* WHAT THIS TASK INVOLVES
Pull out every line containing the string "part".

* MATERIAL FOR THIS TASK
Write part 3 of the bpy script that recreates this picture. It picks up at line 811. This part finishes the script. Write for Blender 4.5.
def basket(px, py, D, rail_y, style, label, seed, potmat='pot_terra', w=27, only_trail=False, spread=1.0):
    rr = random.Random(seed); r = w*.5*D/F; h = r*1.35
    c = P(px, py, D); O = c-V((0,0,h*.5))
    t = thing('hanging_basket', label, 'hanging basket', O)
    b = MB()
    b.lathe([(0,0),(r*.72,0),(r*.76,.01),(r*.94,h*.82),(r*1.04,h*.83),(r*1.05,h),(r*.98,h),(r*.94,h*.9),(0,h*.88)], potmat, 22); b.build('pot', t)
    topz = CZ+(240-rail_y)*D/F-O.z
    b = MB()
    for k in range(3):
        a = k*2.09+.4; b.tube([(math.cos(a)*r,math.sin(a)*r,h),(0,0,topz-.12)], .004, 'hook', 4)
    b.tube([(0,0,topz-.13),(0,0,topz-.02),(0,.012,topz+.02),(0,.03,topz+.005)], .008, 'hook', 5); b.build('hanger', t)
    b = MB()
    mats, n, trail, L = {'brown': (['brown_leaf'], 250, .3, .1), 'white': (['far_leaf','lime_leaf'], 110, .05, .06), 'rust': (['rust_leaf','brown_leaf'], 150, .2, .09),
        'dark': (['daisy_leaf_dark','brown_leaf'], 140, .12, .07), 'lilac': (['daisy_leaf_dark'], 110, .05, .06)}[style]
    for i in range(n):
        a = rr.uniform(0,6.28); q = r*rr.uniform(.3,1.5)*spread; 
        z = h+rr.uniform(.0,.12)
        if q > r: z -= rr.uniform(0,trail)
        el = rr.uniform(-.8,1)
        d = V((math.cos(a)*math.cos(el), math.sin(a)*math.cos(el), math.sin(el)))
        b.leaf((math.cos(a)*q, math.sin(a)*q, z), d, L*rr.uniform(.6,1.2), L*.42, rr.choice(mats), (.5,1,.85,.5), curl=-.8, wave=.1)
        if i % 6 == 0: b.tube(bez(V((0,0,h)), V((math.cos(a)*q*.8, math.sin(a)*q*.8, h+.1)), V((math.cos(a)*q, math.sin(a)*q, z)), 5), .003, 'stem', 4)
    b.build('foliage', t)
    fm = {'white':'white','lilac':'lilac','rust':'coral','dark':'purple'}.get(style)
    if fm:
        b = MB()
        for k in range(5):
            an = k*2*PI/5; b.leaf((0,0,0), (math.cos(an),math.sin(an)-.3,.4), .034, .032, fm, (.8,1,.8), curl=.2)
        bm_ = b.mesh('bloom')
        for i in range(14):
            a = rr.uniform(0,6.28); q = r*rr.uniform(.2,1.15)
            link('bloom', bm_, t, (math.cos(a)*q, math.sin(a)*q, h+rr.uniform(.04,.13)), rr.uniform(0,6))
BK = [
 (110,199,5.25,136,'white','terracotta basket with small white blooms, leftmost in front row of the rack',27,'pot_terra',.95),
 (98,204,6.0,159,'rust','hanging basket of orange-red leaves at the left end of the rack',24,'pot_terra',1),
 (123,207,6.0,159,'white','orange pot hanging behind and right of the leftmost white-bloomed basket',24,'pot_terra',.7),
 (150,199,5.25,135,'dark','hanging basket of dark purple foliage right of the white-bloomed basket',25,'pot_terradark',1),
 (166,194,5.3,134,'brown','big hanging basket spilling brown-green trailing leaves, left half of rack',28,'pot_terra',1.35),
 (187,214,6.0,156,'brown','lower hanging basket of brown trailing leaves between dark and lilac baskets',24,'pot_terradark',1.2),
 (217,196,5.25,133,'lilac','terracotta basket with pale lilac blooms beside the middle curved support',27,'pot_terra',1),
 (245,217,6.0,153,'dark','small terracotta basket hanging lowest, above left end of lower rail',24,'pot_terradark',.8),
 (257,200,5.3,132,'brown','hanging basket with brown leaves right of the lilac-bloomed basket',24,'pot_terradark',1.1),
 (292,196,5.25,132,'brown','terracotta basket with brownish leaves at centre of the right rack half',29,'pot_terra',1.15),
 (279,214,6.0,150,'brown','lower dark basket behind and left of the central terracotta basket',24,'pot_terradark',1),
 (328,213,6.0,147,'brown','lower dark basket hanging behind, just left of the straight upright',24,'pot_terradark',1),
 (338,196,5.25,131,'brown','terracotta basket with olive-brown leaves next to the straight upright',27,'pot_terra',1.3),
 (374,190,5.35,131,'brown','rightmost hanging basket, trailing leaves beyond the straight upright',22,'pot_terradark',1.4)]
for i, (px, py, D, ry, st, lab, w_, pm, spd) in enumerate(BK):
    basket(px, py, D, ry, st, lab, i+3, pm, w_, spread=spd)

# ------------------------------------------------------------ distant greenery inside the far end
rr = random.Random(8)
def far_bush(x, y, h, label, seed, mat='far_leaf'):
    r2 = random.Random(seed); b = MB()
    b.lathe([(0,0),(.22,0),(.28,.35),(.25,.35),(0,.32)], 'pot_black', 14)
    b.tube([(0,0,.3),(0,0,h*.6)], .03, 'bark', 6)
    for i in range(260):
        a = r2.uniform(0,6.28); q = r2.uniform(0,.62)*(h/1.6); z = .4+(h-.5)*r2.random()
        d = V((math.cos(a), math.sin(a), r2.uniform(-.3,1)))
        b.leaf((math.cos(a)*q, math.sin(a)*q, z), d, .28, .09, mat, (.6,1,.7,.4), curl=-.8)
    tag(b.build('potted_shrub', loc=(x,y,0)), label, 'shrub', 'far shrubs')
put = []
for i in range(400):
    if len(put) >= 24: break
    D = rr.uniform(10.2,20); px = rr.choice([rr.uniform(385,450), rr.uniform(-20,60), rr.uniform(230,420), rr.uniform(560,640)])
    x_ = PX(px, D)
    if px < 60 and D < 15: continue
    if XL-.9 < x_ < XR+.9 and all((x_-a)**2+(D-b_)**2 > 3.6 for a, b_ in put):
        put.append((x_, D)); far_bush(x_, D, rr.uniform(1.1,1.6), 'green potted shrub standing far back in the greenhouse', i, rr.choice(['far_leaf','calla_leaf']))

==

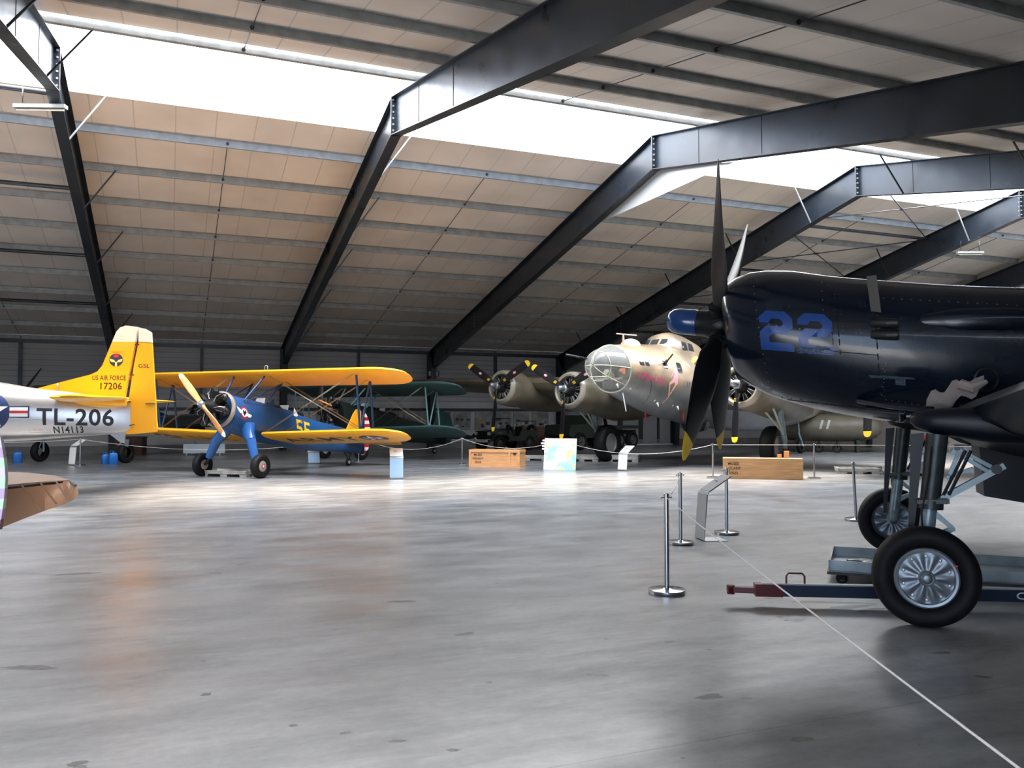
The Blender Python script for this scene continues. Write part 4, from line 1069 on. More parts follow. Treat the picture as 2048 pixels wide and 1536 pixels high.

* FINAL RESULT
Write part 3 of the bpy script that recreates this picture. It picks up at line 811. This part finishes the script. Write for Blender 4.5.
The Blender Python script for this scene continues. Write part 4, from line 1069 on. More parts follow. Treat the picture as 2048 pixels wide and 1536 pixels high.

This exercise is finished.